There are a number of data sets that have been used on a shipping sector basis, primarily: economics (attaching £ values to shipping activities and employment values); shipping activity (vessel types and number of transits); and ports activity (port traffic categorisation, volume and value). These all relate to parts of shipping trade flows – the movement of goods and services relating to shipping. Linking these up should give a clearer picture of the economic importance of ship-based trade and its use of space within a plan area. This would also allow for an improved understanding of the composition of activity of each port allowing the question ‘what proportion is for recreation and what is for commercial shipping?’ to be answered.

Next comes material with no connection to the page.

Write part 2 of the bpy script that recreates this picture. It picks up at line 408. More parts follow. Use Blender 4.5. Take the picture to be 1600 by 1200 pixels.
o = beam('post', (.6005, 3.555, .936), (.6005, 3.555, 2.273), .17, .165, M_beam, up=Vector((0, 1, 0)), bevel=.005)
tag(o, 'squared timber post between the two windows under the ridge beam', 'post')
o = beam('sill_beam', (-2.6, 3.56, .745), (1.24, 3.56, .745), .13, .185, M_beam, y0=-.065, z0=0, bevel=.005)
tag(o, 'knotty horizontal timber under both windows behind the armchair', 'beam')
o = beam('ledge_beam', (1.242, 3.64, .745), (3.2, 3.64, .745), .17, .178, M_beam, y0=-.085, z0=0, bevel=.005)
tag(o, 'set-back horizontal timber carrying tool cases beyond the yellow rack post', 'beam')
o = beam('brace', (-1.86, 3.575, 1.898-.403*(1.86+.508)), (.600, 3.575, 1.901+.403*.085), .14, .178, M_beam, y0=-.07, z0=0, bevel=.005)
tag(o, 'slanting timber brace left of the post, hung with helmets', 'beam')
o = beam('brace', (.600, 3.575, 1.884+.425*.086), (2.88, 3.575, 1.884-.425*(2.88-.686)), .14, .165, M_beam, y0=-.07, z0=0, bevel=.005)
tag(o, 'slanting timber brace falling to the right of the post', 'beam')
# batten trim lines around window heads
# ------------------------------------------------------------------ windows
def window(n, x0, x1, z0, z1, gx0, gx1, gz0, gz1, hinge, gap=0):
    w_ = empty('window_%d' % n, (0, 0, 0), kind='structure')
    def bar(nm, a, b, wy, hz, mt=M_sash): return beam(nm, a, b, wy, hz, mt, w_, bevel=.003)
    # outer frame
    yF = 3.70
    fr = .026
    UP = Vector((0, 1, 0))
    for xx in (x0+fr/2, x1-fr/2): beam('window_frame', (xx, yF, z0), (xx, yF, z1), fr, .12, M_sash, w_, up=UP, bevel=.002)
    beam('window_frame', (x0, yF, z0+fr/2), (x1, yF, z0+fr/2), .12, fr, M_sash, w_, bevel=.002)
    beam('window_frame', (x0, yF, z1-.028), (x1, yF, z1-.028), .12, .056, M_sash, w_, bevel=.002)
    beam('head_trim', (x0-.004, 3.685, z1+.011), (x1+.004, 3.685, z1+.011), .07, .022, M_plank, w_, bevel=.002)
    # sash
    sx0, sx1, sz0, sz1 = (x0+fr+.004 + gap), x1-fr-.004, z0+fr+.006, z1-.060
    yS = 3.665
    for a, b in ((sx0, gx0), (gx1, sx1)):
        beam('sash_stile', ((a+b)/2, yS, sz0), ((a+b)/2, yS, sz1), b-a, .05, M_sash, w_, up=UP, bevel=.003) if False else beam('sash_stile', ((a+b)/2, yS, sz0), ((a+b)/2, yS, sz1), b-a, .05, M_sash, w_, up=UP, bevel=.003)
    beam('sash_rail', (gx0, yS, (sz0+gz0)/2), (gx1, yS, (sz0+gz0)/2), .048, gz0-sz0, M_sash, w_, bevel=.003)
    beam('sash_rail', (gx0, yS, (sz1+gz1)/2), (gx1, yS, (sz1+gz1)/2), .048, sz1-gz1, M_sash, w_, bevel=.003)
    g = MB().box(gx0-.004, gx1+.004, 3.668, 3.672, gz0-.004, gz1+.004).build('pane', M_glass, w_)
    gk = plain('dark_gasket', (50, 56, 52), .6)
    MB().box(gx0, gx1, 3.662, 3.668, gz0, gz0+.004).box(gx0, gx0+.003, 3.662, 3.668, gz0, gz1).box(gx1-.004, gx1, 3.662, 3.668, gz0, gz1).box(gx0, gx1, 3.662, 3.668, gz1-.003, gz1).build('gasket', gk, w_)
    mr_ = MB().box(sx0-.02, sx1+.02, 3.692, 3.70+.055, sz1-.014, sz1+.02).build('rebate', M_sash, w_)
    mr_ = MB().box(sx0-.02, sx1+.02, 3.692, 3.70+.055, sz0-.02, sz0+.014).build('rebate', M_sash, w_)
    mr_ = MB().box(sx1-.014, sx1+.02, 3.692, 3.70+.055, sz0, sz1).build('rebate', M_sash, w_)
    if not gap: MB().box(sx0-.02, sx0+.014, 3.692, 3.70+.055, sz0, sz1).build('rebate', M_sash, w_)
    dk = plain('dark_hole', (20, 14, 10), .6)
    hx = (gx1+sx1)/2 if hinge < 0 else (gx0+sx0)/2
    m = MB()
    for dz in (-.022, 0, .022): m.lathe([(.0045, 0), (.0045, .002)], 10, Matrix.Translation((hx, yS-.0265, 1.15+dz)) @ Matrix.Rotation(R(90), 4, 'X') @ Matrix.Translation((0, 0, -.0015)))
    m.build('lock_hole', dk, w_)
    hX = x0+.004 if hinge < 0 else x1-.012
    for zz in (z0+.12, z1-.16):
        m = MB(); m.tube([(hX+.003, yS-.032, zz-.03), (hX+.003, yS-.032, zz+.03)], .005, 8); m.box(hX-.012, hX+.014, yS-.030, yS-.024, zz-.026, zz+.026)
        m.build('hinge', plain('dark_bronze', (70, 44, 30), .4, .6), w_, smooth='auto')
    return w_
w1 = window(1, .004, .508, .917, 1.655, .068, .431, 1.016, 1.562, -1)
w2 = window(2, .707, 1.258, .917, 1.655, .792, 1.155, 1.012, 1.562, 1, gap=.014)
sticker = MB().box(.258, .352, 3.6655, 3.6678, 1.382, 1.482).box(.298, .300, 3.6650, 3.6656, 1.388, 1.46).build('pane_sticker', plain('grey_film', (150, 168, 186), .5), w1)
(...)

The requirement will need to explore what datasets are available to complete this task for example, economic datasets from the Office for National Statistics. It will then need to look at developing a method for combining them, bringing together spatial and non-spatial information. The method will need to be tested, possibly through stakeholder engagement, before a report is produced to highlight its limitations and capabilities for marine planning. For example, this will most likely include an assessment of how robust the outputs are and whether they could be used to justify marine plan policies that differentiate between various ports and shipping routes.
1.2 MMO use
Marine Planning: This will improve delivery of marine plan policies relating to ports and shipping and their consideration alongside other uses of space in marine plan areas.
1.3 External interest
The ports and shipping industry
2. Aims and objectives
2.1 Aim
To improve the understanding of ports and shipping activity.
2.2 Objectives
- review the current ports and shipping data used by marine planning including suggestions for improvement
- assess existing datasets for potential to add value to current use of data by marine planning
- look at ways of combining economic and activity datasets to create an improved understanding of shipping-related trade flows
- suggest how this information could be used, highlighting its limitations and robustness
3. Existing evidence
3.1 MMO
The MMO has undertaken work on shipping activity (MMO1066) using AIS data.
3.2 Academic
Though there is a lot of academic work relating to shipping, much of it is focused on safety, the functioning of shipping trading markets and efficient operating of ships from routing and scheduling viewpoints.
3.3 Other
The [World Shipping Council] (http://www.worldshipping.org/about-the-industry/global-trade/trade-statistics) shows headline statistics on trade, whilst the UK Chamber of Shipping have published a ‘Blueprint for Growth’ for the UK shipping sector, MDS Transmodal have published a report looking at the value of goods passing through UK ports. This uses UK custom data, MDS Transmodal, World Cargo Database and national accounts taken from the ‘UK Trade’ document produced monthly by the UK Office of National Statistics.
4. Current activity
The MMO has a project beginning early 2019 (MMO1158) to review, develop and apply approaches to assign value to different parts of the marine plan areas based on shipping trade flows.